::: SOURCE DATA

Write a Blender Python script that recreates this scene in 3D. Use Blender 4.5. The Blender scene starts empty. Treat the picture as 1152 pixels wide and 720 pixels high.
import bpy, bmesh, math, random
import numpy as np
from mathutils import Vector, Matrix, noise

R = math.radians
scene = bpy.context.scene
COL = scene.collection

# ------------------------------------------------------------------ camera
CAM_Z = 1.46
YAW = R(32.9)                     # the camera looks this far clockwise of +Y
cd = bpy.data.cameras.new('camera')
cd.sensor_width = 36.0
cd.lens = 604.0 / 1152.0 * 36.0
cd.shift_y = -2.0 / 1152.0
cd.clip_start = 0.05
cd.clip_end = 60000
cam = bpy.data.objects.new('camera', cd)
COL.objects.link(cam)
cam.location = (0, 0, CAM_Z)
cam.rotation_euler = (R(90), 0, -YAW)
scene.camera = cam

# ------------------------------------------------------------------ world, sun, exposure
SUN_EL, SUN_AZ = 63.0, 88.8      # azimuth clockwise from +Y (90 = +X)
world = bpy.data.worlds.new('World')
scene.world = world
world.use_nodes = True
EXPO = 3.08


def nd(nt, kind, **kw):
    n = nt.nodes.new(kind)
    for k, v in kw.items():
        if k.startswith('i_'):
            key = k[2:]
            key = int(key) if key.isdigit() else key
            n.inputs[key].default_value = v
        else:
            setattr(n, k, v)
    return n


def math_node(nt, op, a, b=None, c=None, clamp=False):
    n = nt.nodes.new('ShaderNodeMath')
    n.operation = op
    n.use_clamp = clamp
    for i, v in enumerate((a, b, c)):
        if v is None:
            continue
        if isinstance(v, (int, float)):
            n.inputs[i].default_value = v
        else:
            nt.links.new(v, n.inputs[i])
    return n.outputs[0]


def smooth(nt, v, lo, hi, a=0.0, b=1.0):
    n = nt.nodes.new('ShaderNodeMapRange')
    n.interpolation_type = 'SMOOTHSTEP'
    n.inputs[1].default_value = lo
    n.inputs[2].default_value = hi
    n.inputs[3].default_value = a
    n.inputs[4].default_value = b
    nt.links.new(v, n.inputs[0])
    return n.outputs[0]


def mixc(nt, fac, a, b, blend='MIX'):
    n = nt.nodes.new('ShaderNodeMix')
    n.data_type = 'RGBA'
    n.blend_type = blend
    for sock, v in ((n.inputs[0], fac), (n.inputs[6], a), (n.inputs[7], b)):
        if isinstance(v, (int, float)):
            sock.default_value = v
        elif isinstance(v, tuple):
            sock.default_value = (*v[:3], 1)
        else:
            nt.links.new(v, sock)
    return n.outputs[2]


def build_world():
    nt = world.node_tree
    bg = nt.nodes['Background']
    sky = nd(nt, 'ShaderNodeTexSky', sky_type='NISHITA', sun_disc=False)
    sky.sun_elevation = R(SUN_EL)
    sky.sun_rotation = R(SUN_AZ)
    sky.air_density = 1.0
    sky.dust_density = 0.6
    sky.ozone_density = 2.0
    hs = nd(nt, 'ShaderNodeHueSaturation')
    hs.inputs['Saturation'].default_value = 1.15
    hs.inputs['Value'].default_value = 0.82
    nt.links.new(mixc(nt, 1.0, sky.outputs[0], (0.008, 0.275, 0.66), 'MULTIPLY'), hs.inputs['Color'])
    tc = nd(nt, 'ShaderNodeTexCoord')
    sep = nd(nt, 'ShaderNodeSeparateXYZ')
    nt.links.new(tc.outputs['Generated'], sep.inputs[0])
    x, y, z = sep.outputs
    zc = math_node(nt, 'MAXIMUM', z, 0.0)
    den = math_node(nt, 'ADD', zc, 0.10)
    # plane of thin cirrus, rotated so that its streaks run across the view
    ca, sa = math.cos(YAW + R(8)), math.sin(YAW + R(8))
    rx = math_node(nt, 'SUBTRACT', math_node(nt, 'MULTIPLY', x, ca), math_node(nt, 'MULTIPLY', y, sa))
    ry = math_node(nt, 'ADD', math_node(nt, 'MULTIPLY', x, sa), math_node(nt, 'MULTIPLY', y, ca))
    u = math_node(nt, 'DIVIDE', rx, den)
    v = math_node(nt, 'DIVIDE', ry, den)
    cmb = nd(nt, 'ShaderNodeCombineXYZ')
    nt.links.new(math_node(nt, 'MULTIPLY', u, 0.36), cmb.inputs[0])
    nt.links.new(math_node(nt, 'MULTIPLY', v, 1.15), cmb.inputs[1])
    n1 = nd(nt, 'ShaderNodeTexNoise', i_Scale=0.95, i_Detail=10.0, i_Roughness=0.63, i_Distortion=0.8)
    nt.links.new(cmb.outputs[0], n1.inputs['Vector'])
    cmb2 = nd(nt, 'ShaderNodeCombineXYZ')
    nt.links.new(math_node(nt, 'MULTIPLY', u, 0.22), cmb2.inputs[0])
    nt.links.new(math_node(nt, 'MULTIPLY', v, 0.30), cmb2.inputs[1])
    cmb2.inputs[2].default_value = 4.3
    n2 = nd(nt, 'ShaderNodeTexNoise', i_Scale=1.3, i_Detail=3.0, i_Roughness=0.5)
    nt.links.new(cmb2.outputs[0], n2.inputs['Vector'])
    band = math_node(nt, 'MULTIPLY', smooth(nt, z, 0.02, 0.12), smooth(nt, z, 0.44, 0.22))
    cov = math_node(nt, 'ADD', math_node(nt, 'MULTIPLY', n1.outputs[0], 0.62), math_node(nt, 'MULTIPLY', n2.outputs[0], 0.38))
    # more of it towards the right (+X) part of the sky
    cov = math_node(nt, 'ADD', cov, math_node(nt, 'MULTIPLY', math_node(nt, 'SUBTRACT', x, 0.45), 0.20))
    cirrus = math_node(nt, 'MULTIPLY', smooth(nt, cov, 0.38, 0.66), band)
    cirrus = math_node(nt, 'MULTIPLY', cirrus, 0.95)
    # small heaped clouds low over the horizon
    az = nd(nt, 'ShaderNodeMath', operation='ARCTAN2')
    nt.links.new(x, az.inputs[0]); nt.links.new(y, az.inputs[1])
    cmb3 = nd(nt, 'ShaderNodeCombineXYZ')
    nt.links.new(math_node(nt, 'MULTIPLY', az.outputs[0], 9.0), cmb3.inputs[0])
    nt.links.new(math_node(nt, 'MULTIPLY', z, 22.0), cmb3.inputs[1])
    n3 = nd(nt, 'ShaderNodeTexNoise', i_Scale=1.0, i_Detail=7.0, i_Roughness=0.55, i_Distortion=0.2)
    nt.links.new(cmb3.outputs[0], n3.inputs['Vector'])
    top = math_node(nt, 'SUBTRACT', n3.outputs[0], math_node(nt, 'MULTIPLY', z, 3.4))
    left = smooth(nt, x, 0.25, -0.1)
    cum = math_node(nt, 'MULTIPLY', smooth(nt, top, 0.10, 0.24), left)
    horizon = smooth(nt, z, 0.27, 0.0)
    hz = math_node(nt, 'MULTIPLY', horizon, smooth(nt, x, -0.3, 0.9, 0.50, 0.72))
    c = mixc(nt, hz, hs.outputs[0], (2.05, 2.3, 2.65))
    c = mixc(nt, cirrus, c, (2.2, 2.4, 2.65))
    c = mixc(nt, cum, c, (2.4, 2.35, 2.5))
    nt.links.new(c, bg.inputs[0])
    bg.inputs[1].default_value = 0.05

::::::

Extract the data exactly as given.

**WRITTEN SOLUTION**
Write a Blender Python script that recreates this scene in 3D. Use Blender 4.5. The Blender scene starts empty. Treat the picture as 1152 pixels wide and 720 pixels high.
import bpy, bmesh, math, random
import numpy as np
from mathutils import Vector, Matrix, noise

R = math.radians
scene = bpy.context.scene
COL = scene.collection

# ------------------------------------------------------------------ camera
CAM_Z = 1.46
YAW = R(32.9)                     # the camera looks this far clockwise of +Y
cd = bpy.data.cameras.new('camera')
cd.sensor_width = 36.0
cd.lens = 604.0 / 1152.0 * 36.0
cd.shift_y = -2.0 / 1152.0
cd.clip_start = 0.05
cd.clip_end = 60000
cam = bpy.data.objects.new('camera', cd)
COL.objects.link(cam)
cam.location = (0, 0, CAM_Z)
cam.rotation_euler = (R(90), 0, -YAW)
scene.camera = cam

# ------------------------------------------------------------------ world, sun, exposure
SUN_EL, SUN_AZ = 63.0, 88.8      # azimuth clockwise from +Y (90 = +X)
world = bpy.data.worlds.new('World')
scene.world = world
world.use_nodes = True
EXPO = 3.08


def nd(nt, kind, **kw):
    n = nt.nodes.new(kind)
    for k, v in kw.items():
        if k.startswith('i_'):
            key = k[2:]
            key = int(key) if key.isdigit() else key
            n.inputs[key].default_value = v
        else:
            setattr(n, k, v)
    return n


def math_node(nt, op, a, b=None, c=None, clamp=False):
    n = nt.nodes.new('ShaderNodeMath')
    n.operation = op
    n.use_clamp = clamp
    for i, v in enumerate((a, b, c)):
        if v is None:
            continue
        if isinstance(v, (int, float)):
            n.inputs[i].default_value = v
        else:
            nt.links.new(v, n.inputs[i])
    return n.outputs[0]


def smooth(nt, v, lo, hi, a=0.0, b=1.0):
    n = nt.nodes.new('ShaderNodeMapRange')
    n.interpolation_type = 'SMOOTHSTEP'
    n.inputs[1].default_value = lo
    n.inputs[2].default_value = hi
    n.inputs[3].default_value = a
    n.inputs[4].default_value = b
    nt.links.new(v, n.inputs[0])
    return n.outputs[0]


def mixc(nt, fac, a, b, blend='MIX'):
    n = nt.nodes.new('ShaderNodeMix')
    n.data_type = 'RGBA'
    n.blend_type = blend
    for sock, v in ((n.inputs[0], fac), (n.inputs[6], a), (n.inputs[7], b)):
        if isinstance(v, (int, float)):
            sock.default_value = v
        elif isinstance(v, tuple):
            sock.default_value = (*v[:3], 1)
        else:
            nt.links.new(v, sock)
    return n.outputs[2]


def build_world():
    nt = world.node_tree
    bg = nt.nodes['Background']
    sky = nd(nt, 'ShaderNodeTexSky', sky_type='NISHITA', sun_disc=False)
    sky.sun_elevation = R(SUN_EL)
    sky.sun_rotation = R(SUN_AZ)
    sky.air_density = 1.0
    sky.dust_density = 0.6
    sky.ozone_density = 2.0
    hs = nd(nt, 'ShaderNodeHueSaturation')
    hs.inputs['Saturation'].default_value = 1.15
    hs.inputs['Value'].default_value = 0.82
    nt.links.new(mixc(nt, 1.0, sky.outputs[0], (0.008, 0.275, 0.66), 'MULTIPLY'), hs.inputs['Color'])
    tc = nd(nt, 'ShaderNodeTexCoord')
    sep = nd(nt, 'ShaderNodeSeparateXYZ')
    nt.links.new(tc.outputs['Generated'], sep.inputs[0])
    x, y, z = sep.outputs
    zc = math_node(nt, 'MAXIMUM', z, 0.0)
    den = math_node(nt, 'ADD', zc, 0.10)
    # plane of thin cirrus, rotated so that its streaks run across the view
    ca, sa = math.cos(YAW + R(8)), math.sin(YAW + R(8))
    rx = math_node(nt, 'SUBTRACT', math_node(nt, 'MULTIPLY', x, ca), math_node(nt, 'MULTIPLY', y, sa))
    ry = math_node(nt, 'ADD', math_node(nt, 'MULTIPLY', x, sa), math_node(nt, 'MULTIPLY', y, ca))
    u = math_node(nt, 'DIVIDE', rx, den)
    v = math_node(nt, 'DIVIDE', ry, den)
    cmb = nd(nt, 'ShaderNodeCombineXYZ')
    nt.links.new(math_node(nt, 'MULTIPLY', u, 0.36), cmb.inputs[0])
    nt.links.new(math_node(nt, 'MULTIPLY', v, 1.15), cmb.inputs[1])
    n1 = nd(nt, 'ShaderNodeTexNoise', i_Scale=0.95, i_Detail=10.0, i_Roughness=0.63, i_Distortion=0.8)
    nt.links.new(cmb.outputs[0], n1.inputs['Vector'])
    cmb2 = nd(nt, 'ShaderNodeCombineXYZ')
    nt.links.new(math_node(nt, 'MULTIPLY', u, 0.22), cmb2.inputs[0])
    nt.links.new(math_node(nt, 'MULTIPLY', v, 0.30), cmb2.inputs[1])
    cmb2.inputs[2].default_value = 4.3
    n2 = nd(nt, 'ShaderNodeTexNoise', i_Scale=1.3, i_Detail=3.0, i_Roughness=0.5)
    nt.links.new(cmb2.outputs[0], n2.inputs['Vector'])
    band = math_node(nt, 'MULTIPLY', smooth(nt, z, 0.02, 0.12), smooth(nt, z, 0.44, 0.22))
    cov = math_node(nt, 'ADD', math_node(nt, 'MULTIPLY', n1.outputs[0], 0.62), math_node(nt, 'MULTIPLY', n2.outputs[0], 0.38))
    # more of it towards the right (+X) part of the sky
    cov = math_node(nt, 'ADD', cov, math_node(nt, 'MULTIPLY', math_node(nt, 'SUBTRACT', x, 0.45), 0.20))
    cirrus = math_node(nt, 'MULTIPLY', smooth(nt, cov, 0.38, 0.66), band)
    cirrus = math_node(nt, 'MULTIPLY', cirrus, 0.95)
    # small heaped clouds low over the horizon
    az = nd(nt, 'ShaderNodeMath', operation='ARCTAN2')
    nt.links.new(x, az.inputs[0]); nt.links.new(y, az.inputs[1])
    cmb3 = nd(nt, 'ShaderNodeCombineXYZ')
    nt.links.new(math_node(nt, 'MULTIPLY', az.outputs[0], 9.0), cmb3.inputs[0])
    nt.links.new(math_node(nt, 'MULTIPLY', z, 22.0), cmb3.inputs[1])
    n3 = nd(nt, 'ShaderNodeTexNoise', i_Scale=1.0, i_Detail=7.0, i_Roughness=0.55, i_Distortion=0.2)
    nt.links.new(cmb3.outputs[0], n3.inputs['Vector'])
    top = math_node(nt, 'SUBTRACT', n3.outputs[0], math_node(nt, 'MULTIPLY', z, 3.4))
    left = smooth(nt, x, 0.25, -0.1)
    cum = math_node(nt, 'MULTIPLY', smooth(nt, top, 0.10, 0.24), left)
    horizon = smooth(nt, z, 0.27, 0.0)
    hz = math_node(nt, 'MULTIPLY', horizon, smooth(nt, x, -0.3, 0.9, 0.50, 0.72))
    c = mixc(nt, hz, hs.outputs[0], (2.05, 2.3, 2.65))
    c = mixc(nt, cirrus, c, (2.2, 2.4, 2.65))
    c = mixc(nt, cum, c, (2.4, 2.35, 2.5))
    nt.links.new(c, bg.inputs[0])
    bg.inputs[1].default_value = 0.05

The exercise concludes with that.